I sold my house this week. I got a pretty good price for it, but it made my landlord mad as hell.
When I was a boy, my mother wore a mood ring. When she was in a good mood it turned blue. In a bad mood, it left a big red mark on my forehead.
I've often wanted to drown my troubles, but I can't get my wife to go swimming.
The toilets at a local police station have been stolen. Police say they have nothing to go on.
A woman tells her doctor, 'I've got a bad back.'
Scottish-Americans tell you that if you want to identify tartans, it's easy - you simply look under the kilt, and if it's a quarter-pounder, you know it's a McDonald's.
We used to play spin the bottle when I was a kid. A girl would spin the bottle and if it pointed to you when it stopped, the girl could either kiss you or give you a dime. By the time I was 14, I owned my own home.
Those bellhops in Miami are tip-happy. I ordered a deck of playing cards and the bellboy made fifty-two trips to my room.

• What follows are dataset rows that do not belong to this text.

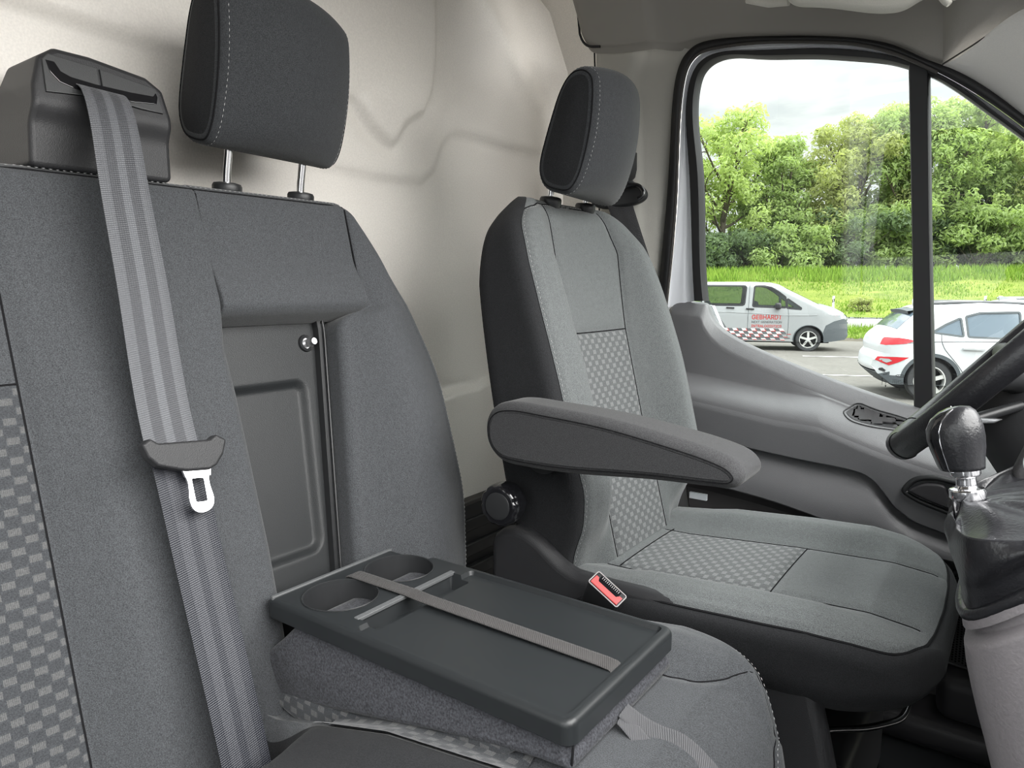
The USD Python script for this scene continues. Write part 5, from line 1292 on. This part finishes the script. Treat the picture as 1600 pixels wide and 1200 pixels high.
# ---- trees
def foliage(blobs, n, size, seed, up=.35):
    """leaf sprays on and inside a set of blobs (centre, radii)"""
    r = np.random.default_rng(seed); vol = np.array([b[1].prod() ** (2 / 3) for b in blobs]); k = r.choice(len(blobs), n, p=vol / vol.sum())
    c = np.array([b[0] for b in blobs])[k]; R = np.array([b[1] for b in blobs])[k]
    d = unit(r.normal(size=(n, 3))); rad = r.uniform(.35, 1.0, n) ** .5 * (1 + .16 * r.normal(size=n))
    P = c + d * R * rad[:, None]
    nn = unit(d + up * arr(0, 0, 1) + r.normal(size=(n, 3)) * .65); t = unit(np.cross(nn, r.normal(size=(n, 3)))); s = np.cross(nn, t)
    L = size * r.uniform(.6, 1.35, n)[:, None]; w = L * r.uniform(.32, .55, n)[:, None]; dr = arr(0, 0, -.22)
    V = np.stack([P - t * L * .5, P + s * w * .5 + nn * L * .06, P + t * L * .55 + dr * L, P - s * w * .5 + nn * L * .06], 1).reshape(-1, 3)
    i = np.arange(n)[:, None] * 4
    return V, np.vstack([i + [0, 1, 2], i + [0, 2, 3]])


def tree(name, label, a, b, h, r, seed, mat, n=15000, size=.34, low=.12, group='trees along the top of the meadow', gaps=1., fill=1.):
    g = np.random.default_rng(seed); z0 = float(bank_z(b)); t = thing(name, label, 'tree' if name != 'bush' else 'bush', group)
    base = ex(a, b, z0 - .1); limbs, blobs = [], []
    if name == 'tree':
        lean = g.normal(0, .4, 2); top = base + arr(lean[0], lean[1], h * .72)
        tr_ = spline([base, base + arr(lean[0] * .2, lean[1] * .2, h * .2), base + arr(lean[0] * .6 + .2, lean[1] * .5, h * .45), top], 24)
        limbs.append((tr_, np.linspace(.028 * h, .008 * h, 24)))
        nb = 15
        for i in range(nb):
            f = low + .10 + (.90 - low) * (i + .5) / nb; s = tr_[min(23, int(f * .85 * 23))]; az = i * 2.4 + g.uniform(-.5, .5)
            rr = r * (math.sin(math.pi * min(1, .20 + .80 * (1 - abs(f - .5) * 1.25))) if False else (1 - ((f - .48) / .62) ** 2) ** .6) * g.uniform(.62, .95)
            e = arr(base[0] + math.cos(az) * rr, base[1] + math.sin(az) * rr, base[2] + h * f * g.uniform(.94, 1.0))
            mid = (s + e) / 2 + arr(0, 0, -.03 * h)
            p = spline([s, mid, e], 12); limbs.append((p, np.linspace(.010 * h, .003 * h, 12)))
            blobs.append((e, r * g.uniform(.26, .40) * arr(1, 1, .82)))
            for _ in range(4):
                q = e + g.normal(size=3) * r * arr(.30, .30, .25); q[2] = min(q[2], base[2] + h * .97)
                blobs.append((q, r * g.uniform(.16, .27) * arr(1, 1, .8))); limbs.append((spline([p[7], (p[9] + q) / 2 + arr(0, 0, .1), q], 7), np.linspace(.004 * h, .0015 * h, 7)))
        blobs.append((top + arr(0, 0, h * .12), r * arr(.34, .34, .40)))
        for _ in range(int(8 * fill)): blobs.append((base + arr(g.normal() * r * .3, g.normal() * r * .3, h * g.uniform(low + .15, .78)), r * g.uniform(.3, .42) * arr(1, 1, .8)))
        put('trunk', join(*[tube(p, q, 6) for p, q in limbs]), MAT['bark'], t, smooth=60)
    else:
        for i in range(16):
            blobs.append((base + arr(g.normal() * r * .5, g.normal() * r * .4, h * g.uniform(.12, .72)), r * g.uniform(.28, .5) * arr(1, 1, .75)))
        put('stem', join(*[tube(spline([base + arr(g.normal() * .15, g.normal() * .15, 0), (base + e[0]) / 2, e[0]], 8), np.linspace(.05, .015, 8), 5) for e in blobs]), MAT['bark'], t)
    put('crown' if name == 'tree' else 'foliage', foliage(blobs, n, size, seed), mat, t, smooth=False)
    return t
for k, (lab, a, b, h, r, mt_, n, low) in enumerate((
        ('airy bright green tree at the left edge of the window', 1.2, 59, 12.4, 3.7, 0, 10500, .20),
        ('small rounded tree second from the left, lower than its neighbours', 5.5, 60, 10.3, 2.7, 1, 7000, .22),
        ('tall broad olive-green tree left of the window bar', 11.0, 61, 12.0, 4.1, 2, 15000, .10),
        ('tall green tree partly behind the black window bar', 14.6, 60, 12.2, 3.4, 1, 13000, .10),
        ('tallest green tree just right of the window bar', 17.6, 60, 12.4, 3.5, 1, 13000, .10),
        ('green tree second right of the window bar, under the slanting window frame', 20.4, 61, 11.6, 3.2, 0, 12000, .10),
        ('brownish shorter tree at the right edge of the photo', 24.2, 59, 9.0, 3.4, 2, 12000, .08),
        ('tree hidden mostly behind the door pillar, left of the airy tree', -4.6, 60, 11.5, 3.4, 1, 8000, .12),
        ('tree beyond the right edge of the photo', 28.5, 60, 11.0, 3.8, 1, 8000, .10))):
    tree('tree', lab, a, b, h, r, 31 + k, LEAF[mt_], int(n * 1.25), .34, low)
BUSH = ['dark bush at the left end of the hedge', 'dark low bush under the airy left tree', 'dark green bush between the two left trees', 'mid green bush under the small rounded tree', 'broad bush left of the broad olive tree', 'dark bush below the broad olive tree', 'dense bush right of the broad olive tree', 'bush behind the black window bar', 'dense bush just right of the window bar', 'tall dense bush below the second tree right of the bar', 'mid green bush near the right edge', 'brownish bush below the shorter tree at the right edge', 'bush at the far right end of the hedge']
for k, lab in enumerate(BUSH):
    g_ = random.Random(90 + k)
    tree('bush', lab, -1.8 + k * 2.25 + g_.uniform(-.4, .4), 57.2 + g_.uniform(-.5, .8), [3.6, 3.2, 4.2, 3.8, 4.6, 5.4, 6.2, 6.4, 6.6, 6.2, 5.6, 5.2, 5.0][k] * g_.uniform(.92, 1.08), 2.3, 60 + k, LEAF[[3, 3, 3, 1, 1, 3, 1, 1, 3, 1, 1, 2, 1][k]], 4200, .34, group='hedge below the trees')
for k in range(5):
    tree('bush', 'background thicket closing the gaps behind the hedge', 5 + k * 5.4, 63.5, 6.6, 3.6, 160 + k, LEAF[1], 4500, .45, group='thicket behind the hedge')
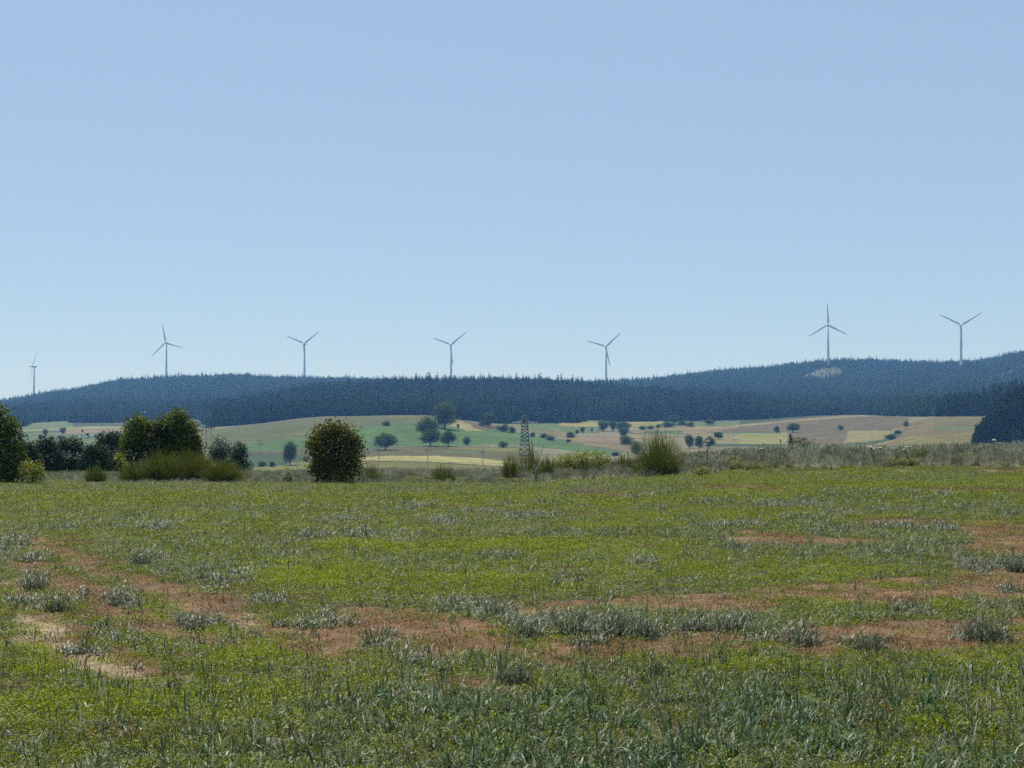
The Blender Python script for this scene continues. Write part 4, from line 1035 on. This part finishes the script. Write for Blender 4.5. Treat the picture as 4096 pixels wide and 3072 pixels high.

I've got a very poor sense of direction. I keep forgetting which way is forwards.
I ain't saying the customer service in my bank is bad, but when I went in the other day and asked the clerk to check my balance... she leaned over and pushed me.
So one day as a kid I was at the local Zoo. I was bored and kept pestering my Dad to go and play. Eventually he agreed, took me over to the lion enclosure, threw me in and said: "There ya go, play dead..."
The fastest way to make your own Anti-freeze is to hide her nightgown.
A man falls down a flight of stairs and somebody rushes over to him and asks, "Did you miss a step?"
There's an old saying - There's No Place Like Home. Well, I went in the house next door, and it was very similar.